Monday, May 13, 2013

Feels Inferior, Blames Imaginary Supremacists


Once in a while Andrew C. McCarthy writes something that says more about him than the subject he is trying to write about. A case in point is his latest creation: “'Blaming It On the Video' Was a Fraud for the Cairo Rioting, Too.” It was published on May 13, 2013 in National Review Online.

There is no doubt he believes he is credible in saying that the Obama administration has lied about the Benghazi episode, and the Cairo episode too. But by the time you go through what he has written, you get the sense that the administration only did what all administrations do which is to recognize that when they speak, they do so to multiple audiences at home and abroad. Thus, different representatives of the same administration may deliver one message somewhat differently at different venues, each tailored for a specific audience.

Thankfully, McCarthy demonstrates that he has a level of intelligence which allows him to see for himself that something can be true but not all that true. Here is how he put it: “This conventional wisdom is wrong [but] there is a kernel of truth to it...” Saying it this way, he recognizes that there are shades of truth. Unfortunately, however, this is only how far his intelligence will go. What he does not grasp is that everyone does not see the same shades with the same level of intensity. Thus, what is a kernel of truth to him may be no truth at all to someone else, while being the absolute truth to yet another one.

In the meantime, given that riots have erupted in Pakistan because of a video that slandered the prophet Mohammed, the best version of an American message to the United Nation would have to be that a bad video cannot be justification to start a riot. And this is exactly what president Obama said when he stood at the podium of the United Nation.

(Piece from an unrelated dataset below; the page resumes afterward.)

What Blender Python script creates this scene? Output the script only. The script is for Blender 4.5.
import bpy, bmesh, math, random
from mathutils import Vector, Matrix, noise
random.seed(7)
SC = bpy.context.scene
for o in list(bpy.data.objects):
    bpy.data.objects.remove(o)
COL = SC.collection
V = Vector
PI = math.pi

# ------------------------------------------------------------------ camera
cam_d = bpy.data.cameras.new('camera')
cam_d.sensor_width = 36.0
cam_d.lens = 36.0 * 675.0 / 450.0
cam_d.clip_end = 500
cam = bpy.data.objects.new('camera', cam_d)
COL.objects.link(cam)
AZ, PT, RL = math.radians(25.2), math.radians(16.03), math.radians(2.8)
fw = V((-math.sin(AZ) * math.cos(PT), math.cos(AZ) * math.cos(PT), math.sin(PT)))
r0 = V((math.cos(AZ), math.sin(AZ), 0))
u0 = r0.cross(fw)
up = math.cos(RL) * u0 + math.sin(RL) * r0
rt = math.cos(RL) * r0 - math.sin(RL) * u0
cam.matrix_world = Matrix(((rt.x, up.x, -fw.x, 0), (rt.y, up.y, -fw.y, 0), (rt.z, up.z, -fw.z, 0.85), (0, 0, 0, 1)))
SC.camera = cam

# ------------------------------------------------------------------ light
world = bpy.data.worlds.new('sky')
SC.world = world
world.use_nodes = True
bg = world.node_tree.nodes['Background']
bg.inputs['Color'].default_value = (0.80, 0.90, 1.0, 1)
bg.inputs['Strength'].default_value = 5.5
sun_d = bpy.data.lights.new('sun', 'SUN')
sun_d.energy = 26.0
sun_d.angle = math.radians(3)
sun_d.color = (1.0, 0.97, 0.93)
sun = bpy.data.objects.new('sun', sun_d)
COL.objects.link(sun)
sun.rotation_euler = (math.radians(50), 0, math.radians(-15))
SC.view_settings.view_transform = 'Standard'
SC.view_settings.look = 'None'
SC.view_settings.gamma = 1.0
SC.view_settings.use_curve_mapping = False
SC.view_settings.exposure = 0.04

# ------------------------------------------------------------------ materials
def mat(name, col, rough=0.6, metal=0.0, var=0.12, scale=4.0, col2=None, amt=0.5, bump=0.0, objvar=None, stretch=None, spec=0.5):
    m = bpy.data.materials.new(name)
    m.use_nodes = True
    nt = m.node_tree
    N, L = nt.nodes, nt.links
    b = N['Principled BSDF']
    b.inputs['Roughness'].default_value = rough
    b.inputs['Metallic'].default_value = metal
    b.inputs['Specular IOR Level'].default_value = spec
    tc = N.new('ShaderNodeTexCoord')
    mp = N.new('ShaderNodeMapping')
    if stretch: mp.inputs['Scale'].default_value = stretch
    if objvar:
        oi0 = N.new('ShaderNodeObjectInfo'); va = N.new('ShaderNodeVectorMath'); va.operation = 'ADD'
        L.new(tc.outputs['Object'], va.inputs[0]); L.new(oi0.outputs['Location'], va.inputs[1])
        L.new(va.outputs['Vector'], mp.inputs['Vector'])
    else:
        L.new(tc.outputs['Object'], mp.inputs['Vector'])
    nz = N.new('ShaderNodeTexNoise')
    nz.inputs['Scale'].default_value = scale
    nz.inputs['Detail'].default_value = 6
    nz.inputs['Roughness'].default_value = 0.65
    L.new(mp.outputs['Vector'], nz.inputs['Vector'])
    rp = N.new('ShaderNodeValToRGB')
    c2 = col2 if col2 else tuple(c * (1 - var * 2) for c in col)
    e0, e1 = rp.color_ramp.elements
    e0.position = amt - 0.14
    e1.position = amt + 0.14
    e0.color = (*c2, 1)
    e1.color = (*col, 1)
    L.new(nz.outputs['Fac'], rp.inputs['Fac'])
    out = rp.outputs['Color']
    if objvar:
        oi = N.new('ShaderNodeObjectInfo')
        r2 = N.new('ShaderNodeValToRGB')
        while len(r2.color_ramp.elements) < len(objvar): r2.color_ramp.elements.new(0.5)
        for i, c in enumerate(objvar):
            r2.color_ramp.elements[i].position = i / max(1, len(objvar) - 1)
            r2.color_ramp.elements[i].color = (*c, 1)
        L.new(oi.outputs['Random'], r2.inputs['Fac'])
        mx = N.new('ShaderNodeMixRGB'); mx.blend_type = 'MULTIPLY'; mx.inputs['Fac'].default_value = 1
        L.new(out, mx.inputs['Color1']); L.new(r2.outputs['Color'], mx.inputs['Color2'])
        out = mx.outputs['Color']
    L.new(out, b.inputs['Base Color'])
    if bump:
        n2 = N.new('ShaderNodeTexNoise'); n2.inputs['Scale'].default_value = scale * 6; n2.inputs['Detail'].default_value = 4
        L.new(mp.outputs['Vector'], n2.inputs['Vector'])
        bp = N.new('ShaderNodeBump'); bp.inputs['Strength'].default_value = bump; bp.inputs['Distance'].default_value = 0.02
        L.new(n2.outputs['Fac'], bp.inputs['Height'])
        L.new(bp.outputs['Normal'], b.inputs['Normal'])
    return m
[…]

There is another matter escaping McCarthy and those like him. It is the fact that the kids who were pitted against America have a mentality that is no different from the mentality of the big brass and the high honchos of Israel. It is that the back-alley kids of Afghanistan and Yemen seek to do to America what the Israeli apparatus seeks to do to places like Iran, Lebanon and Gaza. They want the people there to live in fear of them; they want the people to be in a permanent state of terror.

Thus, it serves the Israelis well when writers like those frequently published in National Review Online serve as mouthpieces for them and write article after article on how Israel is about to bomb Iran, for example. The intent here is to accomplish something at no cost and no effort to Israel. Likewise, the kids in the back-alleys of Afghanistan and Yemen relish the thought that people like McCarthy, McCain and Graham voluntarily serve as mouthpieces for them, and raise their “terrorist” profile in the eyes of the American people, thus accomplish something at no cost and no effort to them. Sugar daddies to the terrorists – all three of them. Life cannot get any better when your allies are so devoted to your cause.

We know why the writers who volunteer to serve as mouthpieces for Israel do it. What is puzzling is why McCarthy, McCain and Graham volunteer to serve the back-alley kids of Afghanistan and Yemen. In the absence of a definitive answer to that question, we have the right to guess that in the case of at least Andrew McCarthy, the phenomenon has something to do with him suffering from a complex of inferiority.

The proof is that he mentions “Islamic supremacists” four times in his article. He formed that impression while prosecuting a blind Sheik and the handful of kids who used to follow him. If this is what made McCarthy generalize that the kids were supremacists, we must conclude that what is at work here is the principle of relativity. The truth cannot be that these kids are superior; it must be that he is inferior by comparison to them.

A sugar daddy that is such a wretch. What a pity!